The Apostasy of Michael Brown



I didn't expect my post about Michael Brown to cause as much controversy as it did. But it got a conversation going that I think is actually quite interesting so I'd like to carry it a bit further.

Josh Marshall is right -- the release of the new tapes show simply that Brown cared about what was going on, was aware of the potential danger of Katrina and tried to do something to address it. It does not absolve him from a host of other sins we've all devoted much time to documenting from the time Katrina hit. And as Atrios notes, his current candor does not make Brown a hero. It would have been heroic to step up at the time and tell the public what was happening, at a time when it could have made a difference. That didn't happen.

And as Digby notes, Michael Brown really didn't have many other options. He was so thoroughly discredited, so completely goated by BushCo. that he didn't have much alternative but to turn on them if he wanted to have a future at all as anything other than the guy who forever fucked New Orleans.

Still, his current actions took some nerve. The kind of nerve people quite frequently can't muster on their own and are much more likely to discover when they know they have people who will back them. Which raises an interesting point of speculation.

As a veteran of many PR trench warfare campaigns, I can tell you that the first thing I would've done once it became apparent that BushCo. was going to throw him under the bus would be to go after Brownie. If I was, say, a big politician who had been targeted by the GOP and lost my seat, or was given to a pugilistic bent, or had an axe to grind over any high-profile Rovian rat-fuck delivered by BushCo. over the years I would've looked at the Katrina disaster, recognized that it was the single worst blow to George Bush's credibility in the public mind and gone immediately to work on the guy who had the potential to deliver me a blue dress moment.

I have no knowledge of what actually happened but the push to rehabilitate Brown does have, at moments, something of an organized feel (particularly the superb timing).
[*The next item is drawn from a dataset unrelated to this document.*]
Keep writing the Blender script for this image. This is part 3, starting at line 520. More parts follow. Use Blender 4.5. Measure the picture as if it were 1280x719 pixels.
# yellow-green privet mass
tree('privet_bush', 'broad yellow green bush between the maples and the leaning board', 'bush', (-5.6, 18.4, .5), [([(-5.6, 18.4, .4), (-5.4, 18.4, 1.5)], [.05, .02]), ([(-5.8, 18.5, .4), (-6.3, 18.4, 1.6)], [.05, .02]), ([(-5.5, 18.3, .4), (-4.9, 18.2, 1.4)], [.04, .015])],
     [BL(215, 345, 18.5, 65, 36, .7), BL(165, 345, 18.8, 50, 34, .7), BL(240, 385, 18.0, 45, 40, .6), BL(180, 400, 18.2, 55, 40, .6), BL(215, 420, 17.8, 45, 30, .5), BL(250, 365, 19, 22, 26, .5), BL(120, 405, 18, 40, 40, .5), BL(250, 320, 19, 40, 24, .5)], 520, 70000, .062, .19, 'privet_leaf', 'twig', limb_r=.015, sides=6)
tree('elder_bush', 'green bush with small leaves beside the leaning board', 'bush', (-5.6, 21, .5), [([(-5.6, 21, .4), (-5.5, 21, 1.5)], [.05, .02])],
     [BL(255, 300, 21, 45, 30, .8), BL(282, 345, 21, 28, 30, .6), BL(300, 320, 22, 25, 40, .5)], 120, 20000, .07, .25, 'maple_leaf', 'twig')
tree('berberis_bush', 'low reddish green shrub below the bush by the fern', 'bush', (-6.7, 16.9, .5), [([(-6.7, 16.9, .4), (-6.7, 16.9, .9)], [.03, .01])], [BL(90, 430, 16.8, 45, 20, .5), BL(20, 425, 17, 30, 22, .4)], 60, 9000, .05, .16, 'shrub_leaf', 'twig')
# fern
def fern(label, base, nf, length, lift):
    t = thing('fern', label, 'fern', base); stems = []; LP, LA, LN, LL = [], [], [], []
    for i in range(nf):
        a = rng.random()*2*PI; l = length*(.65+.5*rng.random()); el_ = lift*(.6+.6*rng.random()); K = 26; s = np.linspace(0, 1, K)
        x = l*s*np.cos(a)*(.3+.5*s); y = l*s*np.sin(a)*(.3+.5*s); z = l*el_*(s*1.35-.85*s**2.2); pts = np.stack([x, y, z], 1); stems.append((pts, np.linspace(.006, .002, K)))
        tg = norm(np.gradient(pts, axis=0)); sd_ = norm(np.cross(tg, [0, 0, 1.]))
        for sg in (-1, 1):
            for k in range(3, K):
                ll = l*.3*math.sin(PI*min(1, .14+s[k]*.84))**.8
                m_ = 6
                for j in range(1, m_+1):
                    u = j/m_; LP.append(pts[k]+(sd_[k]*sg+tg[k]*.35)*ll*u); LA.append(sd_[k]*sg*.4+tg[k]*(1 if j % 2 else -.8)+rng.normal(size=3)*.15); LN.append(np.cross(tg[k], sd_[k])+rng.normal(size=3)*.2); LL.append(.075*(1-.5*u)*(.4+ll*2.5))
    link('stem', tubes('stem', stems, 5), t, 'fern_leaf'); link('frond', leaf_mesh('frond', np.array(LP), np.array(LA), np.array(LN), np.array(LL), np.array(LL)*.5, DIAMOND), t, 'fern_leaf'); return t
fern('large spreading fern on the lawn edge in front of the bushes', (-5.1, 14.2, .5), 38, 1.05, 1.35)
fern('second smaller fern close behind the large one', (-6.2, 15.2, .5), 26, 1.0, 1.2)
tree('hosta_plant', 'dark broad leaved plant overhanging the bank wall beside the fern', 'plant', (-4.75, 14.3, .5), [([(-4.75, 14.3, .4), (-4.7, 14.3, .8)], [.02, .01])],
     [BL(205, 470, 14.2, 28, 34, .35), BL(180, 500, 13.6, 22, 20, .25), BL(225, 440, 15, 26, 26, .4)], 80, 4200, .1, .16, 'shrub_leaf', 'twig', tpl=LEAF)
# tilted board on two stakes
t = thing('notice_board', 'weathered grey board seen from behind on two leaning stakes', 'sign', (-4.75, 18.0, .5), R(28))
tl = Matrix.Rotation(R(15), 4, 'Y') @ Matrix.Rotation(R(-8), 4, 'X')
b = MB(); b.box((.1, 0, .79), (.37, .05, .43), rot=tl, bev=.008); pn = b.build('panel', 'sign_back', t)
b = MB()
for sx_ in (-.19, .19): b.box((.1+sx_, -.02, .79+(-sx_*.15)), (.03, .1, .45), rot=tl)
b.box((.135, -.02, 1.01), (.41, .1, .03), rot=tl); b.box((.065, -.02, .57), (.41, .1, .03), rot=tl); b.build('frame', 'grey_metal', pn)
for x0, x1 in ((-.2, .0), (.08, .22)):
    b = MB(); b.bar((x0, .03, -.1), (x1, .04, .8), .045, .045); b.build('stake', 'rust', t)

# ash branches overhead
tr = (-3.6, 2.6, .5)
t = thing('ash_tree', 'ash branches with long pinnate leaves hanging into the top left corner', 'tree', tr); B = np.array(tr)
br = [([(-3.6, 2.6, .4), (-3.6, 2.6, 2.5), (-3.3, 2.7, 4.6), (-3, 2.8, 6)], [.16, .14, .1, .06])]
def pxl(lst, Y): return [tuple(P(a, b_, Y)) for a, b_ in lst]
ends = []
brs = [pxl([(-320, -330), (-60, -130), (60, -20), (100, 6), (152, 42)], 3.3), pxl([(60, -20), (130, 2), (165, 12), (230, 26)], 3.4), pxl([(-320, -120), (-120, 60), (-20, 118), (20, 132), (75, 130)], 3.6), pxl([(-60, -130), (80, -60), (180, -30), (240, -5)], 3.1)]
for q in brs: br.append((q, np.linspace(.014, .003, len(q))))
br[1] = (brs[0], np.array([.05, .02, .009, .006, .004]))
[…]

And right now, Brown has the ability to do what no other person can -- keep Bush's Katrina inadequacies in the headlines, kicking him when he's down and damaging his poll numbers such that it both paralyzes him and emboldens his opponents.

None of which can work, mind you, if nobody is willing to listen to Brown's story. That Bush let someone with the goods on him get so far out of the fold is an incredibly stupid mistake; Brownie above all others should've been kitted up with some cushy job and bankrolled to into abject silence. It was an outrageous stumble on the part of a beleaguered and embattled administration, one I'm more than willing to take advantage of.

So if you're still speaking, Michael Brown, I'm all ears.